WHAT YOU SHOULD DO - Quote, with no changes, the lines that run from the top of the material to the line with "q in range(6)],PY+0.1,PY+0.2)", both included.

DATA PROVIDED -
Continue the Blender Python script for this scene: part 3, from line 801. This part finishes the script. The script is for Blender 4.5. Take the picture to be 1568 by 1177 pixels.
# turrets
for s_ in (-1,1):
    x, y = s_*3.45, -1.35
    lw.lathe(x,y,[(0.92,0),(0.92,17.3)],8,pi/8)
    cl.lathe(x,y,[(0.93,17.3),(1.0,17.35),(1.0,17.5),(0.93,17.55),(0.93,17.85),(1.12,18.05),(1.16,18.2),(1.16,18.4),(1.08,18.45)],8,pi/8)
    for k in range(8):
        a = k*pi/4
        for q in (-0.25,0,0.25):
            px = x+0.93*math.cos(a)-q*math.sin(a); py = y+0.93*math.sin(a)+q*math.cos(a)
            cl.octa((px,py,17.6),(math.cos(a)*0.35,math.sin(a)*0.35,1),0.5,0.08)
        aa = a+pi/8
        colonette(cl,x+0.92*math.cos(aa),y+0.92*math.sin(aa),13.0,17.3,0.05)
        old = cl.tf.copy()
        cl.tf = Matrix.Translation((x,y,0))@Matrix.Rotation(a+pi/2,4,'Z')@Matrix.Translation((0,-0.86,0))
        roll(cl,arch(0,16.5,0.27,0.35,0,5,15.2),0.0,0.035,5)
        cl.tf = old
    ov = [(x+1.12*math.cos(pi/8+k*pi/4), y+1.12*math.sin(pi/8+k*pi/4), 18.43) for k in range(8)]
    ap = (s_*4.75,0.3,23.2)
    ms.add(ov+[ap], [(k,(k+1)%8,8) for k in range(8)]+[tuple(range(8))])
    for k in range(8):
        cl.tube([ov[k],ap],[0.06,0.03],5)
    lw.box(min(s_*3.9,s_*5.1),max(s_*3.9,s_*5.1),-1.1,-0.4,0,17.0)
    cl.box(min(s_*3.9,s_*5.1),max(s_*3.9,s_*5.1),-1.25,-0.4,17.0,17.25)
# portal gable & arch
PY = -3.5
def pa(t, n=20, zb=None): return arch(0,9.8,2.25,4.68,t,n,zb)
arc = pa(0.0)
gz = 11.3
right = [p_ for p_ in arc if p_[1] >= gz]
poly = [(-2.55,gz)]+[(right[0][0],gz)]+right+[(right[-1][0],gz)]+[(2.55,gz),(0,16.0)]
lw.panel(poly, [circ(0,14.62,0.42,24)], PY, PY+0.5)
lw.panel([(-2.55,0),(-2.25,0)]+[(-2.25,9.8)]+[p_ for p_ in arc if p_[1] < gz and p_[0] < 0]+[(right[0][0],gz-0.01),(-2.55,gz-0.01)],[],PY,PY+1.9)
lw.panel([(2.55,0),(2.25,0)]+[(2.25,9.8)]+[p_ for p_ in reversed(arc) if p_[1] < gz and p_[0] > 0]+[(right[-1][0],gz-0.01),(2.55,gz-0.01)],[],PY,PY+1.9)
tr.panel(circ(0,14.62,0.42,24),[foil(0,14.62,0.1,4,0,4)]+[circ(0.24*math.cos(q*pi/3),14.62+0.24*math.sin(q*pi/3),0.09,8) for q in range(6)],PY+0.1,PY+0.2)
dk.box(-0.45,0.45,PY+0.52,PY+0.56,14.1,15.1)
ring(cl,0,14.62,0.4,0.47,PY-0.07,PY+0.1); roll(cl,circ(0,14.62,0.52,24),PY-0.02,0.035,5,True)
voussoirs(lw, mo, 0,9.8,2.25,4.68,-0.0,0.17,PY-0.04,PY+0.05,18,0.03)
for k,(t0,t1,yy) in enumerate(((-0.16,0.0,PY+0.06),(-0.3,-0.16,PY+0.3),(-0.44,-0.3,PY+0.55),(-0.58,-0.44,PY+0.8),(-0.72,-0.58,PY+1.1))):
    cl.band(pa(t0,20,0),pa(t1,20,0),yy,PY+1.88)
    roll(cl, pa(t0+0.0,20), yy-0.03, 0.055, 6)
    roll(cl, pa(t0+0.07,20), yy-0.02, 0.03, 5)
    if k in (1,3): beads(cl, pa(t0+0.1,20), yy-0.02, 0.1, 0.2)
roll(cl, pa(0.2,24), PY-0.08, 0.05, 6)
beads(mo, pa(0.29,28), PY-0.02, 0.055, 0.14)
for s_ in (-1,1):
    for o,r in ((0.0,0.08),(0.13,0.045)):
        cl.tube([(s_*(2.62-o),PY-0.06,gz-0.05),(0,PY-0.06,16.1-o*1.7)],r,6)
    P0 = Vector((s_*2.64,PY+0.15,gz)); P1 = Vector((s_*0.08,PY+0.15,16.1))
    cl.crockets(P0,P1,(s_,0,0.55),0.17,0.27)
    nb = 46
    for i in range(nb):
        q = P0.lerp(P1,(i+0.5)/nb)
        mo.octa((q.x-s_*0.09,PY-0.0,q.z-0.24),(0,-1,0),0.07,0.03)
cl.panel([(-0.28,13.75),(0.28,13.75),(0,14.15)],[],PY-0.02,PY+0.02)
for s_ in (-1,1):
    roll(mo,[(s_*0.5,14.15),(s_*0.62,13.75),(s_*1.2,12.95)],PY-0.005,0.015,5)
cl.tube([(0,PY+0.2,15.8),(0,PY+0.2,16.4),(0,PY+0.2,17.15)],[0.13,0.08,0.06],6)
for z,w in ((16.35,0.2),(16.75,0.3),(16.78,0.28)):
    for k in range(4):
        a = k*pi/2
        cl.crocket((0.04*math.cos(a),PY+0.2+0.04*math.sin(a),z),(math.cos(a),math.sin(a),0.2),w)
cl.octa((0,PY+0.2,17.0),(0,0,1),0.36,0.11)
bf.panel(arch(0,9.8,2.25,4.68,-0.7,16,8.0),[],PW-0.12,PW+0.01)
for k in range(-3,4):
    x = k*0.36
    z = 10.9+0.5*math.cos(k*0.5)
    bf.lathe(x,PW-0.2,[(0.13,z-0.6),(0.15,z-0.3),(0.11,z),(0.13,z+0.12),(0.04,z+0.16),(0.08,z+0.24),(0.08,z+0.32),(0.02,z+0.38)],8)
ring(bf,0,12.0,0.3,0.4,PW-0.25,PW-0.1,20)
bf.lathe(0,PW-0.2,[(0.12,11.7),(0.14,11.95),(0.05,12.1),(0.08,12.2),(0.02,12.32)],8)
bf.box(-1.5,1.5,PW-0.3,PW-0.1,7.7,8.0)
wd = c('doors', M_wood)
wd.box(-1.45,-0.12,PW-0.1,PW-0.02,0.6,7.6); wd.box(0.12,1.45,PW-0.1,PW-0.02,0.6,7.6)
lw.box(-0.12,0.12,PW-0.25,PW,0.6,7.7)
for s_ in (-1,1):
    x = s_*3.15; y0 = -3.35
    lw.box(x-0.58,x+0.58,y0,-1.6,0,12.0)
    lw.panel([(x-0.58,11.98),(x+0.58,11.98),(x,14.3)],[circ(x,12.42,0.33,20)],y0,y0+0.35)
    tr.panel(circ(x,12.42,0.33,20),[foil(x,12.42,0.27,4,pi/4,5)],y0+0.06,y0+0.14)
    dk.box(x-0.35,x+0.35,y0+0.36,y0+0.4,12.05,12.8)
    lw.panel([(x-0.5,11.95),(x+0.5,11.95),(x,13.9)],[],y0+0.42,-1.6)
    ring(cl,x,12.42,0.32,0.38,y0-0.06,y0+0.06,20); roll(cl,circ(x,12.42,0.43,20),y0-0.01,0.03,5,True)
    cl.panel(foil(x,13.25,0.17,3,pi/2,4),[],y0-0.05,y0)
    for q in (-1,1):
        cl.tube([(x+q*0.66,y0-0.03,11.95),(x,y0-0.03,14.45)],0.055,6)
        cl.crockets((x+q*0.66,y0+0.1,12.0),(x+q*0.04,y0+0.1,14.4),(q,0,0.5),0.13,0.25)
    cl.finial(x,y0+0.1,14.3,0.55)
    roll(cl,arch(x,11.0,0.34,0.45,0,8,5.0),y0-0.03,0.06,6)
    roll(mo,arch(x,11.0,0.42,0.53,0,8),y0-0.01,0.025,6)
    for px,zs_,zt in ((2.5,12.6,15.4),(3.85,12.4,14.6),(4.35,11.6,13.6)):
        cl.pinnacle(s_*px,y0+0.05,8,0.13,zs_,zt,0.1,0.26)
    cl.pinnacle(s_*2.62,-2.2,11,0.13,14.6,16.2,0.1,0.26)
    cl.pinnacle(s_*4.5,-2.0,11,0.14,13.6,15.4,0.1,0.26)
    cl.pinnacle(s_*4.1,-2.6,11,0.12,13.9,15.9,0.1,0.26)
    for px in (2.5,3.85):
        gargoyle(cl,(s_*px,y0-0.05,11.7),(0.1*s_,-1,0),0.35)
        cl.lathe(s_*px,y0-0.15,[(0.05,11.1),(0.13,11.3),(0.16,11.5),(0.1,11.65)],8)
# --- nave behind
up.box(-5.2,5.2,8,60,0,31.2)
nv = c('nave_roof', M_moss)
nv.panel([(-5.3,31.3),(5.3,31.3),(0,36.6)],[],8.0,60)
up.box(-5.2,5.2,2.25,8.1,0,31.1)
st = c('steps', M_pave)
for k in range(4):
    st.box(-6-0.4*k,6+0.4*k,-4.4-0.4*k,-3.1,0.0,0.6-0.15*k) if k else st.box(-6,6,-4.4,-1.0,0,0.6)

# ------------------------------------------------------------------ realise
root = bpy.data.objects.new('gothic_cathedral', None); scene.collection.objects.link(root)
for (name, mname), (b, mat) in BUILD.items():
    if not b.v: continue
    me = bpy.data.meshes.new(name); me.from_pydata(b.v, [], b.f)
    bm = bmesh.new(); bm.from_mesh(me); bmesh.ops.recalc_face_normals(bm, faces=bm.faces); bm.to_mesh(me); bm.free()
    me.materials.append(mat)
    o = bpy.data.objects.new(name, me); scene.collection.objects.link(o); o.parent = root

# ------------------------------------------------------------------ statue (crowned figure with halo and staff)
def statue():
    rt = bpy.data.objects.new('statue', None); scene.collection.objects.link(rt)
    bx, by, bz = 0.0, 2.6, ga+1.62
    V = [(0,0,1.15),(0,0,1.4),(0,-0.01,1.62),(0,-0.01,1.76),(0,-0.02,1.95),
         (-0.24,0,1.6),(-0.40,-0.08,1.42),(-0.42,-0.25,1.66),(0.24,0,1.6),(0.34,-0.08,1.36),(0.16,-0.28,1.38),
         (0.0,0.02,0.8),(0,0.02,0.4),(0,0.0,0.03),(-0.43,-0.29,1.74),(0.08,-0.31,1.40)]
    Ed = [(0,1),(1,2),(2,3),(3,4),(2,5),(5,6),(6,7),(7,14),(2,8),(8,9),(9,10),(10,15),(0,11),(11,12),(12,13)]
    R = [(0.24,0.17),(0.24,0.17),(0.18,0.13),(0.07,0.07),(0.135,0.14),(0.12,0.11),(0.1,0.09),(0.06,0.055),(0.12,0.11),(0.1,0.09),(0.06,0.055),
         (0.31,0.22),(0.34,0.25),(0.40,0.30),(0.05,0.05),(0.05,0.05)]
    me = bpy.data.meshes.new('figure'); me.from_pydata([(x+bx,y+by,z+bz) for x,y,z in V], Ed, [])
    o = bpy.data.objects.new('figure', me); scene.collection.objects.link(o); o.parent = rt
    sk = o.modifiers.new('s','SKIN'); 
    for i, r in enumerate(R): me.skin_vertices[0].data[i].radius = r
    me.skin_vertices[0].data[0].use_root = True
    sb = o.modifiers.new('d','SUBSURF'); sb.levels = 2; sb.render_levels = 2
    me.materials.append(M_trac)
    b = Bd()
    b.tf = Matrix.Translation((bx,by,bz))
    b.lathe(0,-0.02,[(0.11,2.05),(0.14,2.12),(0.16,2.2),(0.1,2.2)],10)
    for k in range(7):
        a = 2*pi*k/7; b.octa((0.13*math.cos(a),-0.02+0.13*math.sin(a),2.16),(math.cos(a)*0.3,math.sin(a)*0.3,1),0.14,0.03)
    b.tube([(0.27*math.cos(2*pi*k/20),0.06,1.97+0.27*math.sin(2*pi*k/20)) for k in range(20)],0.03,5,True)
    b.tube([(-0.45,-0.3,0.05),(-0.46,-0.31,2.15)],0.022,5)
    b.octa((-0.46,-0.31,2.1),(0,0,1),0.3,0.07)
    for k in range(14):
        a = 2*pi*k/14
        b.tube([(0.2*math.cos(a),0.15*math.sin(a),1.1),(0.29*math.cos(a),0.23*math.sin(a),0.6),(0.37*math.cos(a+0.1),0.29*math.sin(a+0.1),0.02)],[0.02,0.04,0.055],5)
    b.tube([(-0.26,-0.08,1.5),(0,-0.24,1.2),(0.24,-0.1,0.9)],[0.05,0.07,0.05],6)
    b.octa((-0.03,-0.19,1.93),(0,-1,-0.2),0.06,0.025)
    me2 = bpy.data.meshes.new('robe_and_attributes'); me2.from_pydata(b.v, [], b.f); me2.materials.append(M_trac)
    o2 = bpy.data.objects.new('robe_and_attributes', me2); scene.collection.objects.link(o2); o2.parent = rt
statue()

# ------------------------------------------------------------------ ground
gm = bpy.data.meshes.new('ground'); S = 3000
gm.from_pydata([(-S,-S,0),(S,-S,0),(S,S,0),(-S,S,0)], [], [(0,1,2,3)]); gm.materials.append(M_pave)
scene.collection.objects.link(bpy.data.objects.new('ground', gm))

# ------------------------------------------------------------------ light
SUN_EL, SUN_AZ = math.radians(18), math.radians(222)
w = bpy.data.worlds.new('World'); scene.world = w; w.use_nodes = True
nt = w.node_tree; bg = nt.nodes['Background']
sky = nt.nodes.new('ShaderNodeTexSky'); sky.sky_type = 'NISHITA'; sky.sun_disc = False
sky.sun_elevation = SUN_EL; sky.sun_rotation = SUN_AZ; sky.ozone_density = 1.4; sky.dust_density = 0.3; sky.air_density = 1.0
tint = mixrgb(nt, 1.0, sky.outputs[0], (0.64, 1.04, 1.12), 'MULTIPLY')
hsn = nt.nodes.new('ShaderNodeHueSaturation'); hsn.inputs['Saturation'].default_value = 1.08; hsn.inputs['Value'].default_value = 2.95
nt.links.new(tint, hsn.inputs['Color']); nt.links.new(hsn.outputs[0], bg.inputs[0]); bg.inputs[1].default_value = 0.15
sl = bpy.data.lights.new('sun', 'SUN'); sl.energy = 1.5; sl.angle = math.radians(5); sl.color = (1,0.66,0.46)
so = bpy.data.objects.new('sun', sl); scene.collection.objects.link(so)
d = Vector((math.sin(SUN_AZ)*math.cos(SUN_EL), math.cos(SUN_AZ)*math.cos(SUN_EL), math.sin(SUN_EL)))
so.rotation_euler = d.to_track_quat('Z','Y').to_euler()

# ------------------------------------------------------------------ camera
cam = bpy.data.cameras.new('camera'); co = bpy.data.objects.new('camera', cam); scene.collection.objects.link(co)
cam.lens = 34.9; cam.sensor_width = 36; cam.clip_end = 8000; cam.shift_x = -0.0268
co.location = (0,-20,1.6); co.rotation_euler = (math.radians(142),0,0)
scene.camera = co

WRITTEN SOLUTION -
Continue the Blender Python script for this scene: part 3, from line 801. This part finishes the script. The script is for Blender 4.5. Take the picture to be 1568 by 1177 pixels.
# turrets
for s_ in (-1,1):
    x, y = s_*3.45, -1.35
    lw.lathe(x,y,[(0.92,0),(0.92,17.3)],8,pi/8)
    cl.lathe(x,y,[(0.93,17.3),(1.0,17.35),(1.0,17.5),(0.93,17.55),(0.93,17.85),(1.12,18.05),(1.16,18.2),(1.16,18.4),(1.08,18.45)],8,pi/8)
    for k in range(8):
        a = k*pi/4
        for q in (-0.25,0,0.25):
            px = x+0.93*math.cos(a)-q*math.sin(a); py = y+0.93*math.sin(a)+q*math.cos(a)
            cl.octa((px,py,17.6),(math.cos(a)*0.35,math.sin(a)*0.35,1),0.5,0.08)
        aa = a+pi/8
        colonette(cl,x+0.92*math.cos(aa),y+0.92*math.sin(aa),13.0,17.3,0.05)
        old = cl.tf.copy()
        cl.tf = Matrix.Translation((x,y,0))@Matrix.Rotation(a+pi/2,4,'Z')@Matrix.Translation((0,-0.86,0))
        roll(cl,arch(0,16.5,0.27,0.35,0,5,15.2),0.0,0.035,5)
        cl.tf = old
    ov = [(x+1.12*math.cos(pi/8+k*pi/4), y+1.12*math.sin(pi/8+k*pi/4), 18.43) for k in range(8)]
    ap = (s_*4.75,0.3,23.2)
    ms.add(ov+[ap], [(k,(k+1)%8,8) for k in range(8)]+[tuple(range(8))])
    for k in range(8):
        cl.tube([ov[k],ap],[0.06,0.03],5)
    lw.box(min(s_*3.9,s_*5.1),max(s_*3.9,s_*5.1),-1.1,-0.4,0,17.0)
    cl.box(min(s_*3.9,s_*5.1),max(s_*3.9,s_*5.1),-1.25,-0.4,17.0,17.25)
# portal gable & arch
PY = -3.5
def pa(t, n=20, zb=None): return arch(0,9.8,2.25,4.68,t,n,zb)
arc = pa(0.0)
gz = 11.3
right = [p_ for p_ in arc if p_[1] >= gz]
poly = [(-2.55,gz)]+[(right[0][0],gz)]+right+[(right[-1][0],gz)]+[(2.55,gz),(0,16.0)]
lw.panel(poly, [circ(0,14.62,0.42,24)], PY, PY+0.5)
lw.panel([(-2.55,0),(-2.25,0)]+[(-2.25,9.8)]+[p_ for p_ in arc if p_[1] < gz and p_[0] < 0]+[(right[0][0],gz-0.01),(-2.55,gz-0.01)],[],PY,PY+1.9)
lw.panel([(2.55,0),(2.25,0)]+[(2.25,9.8)]+[p_ for p_ in reversed(arc) if p_[1] < gz and p_[0] > 0]+[(right[-1][0],gz-0.01),(2.55,gz-0.01)],[],PY,PY+1.9)
tr.panel(circ(0,14.62,0.42,24),[foil(0,14.62,0.1,4,0,4)]+[circ(0.24*math.cos(q*pi/3),14.62+0.24*math.sin(q*pi/3),0.09,8) for q in range(6)],PY+0.1,PY+0.2)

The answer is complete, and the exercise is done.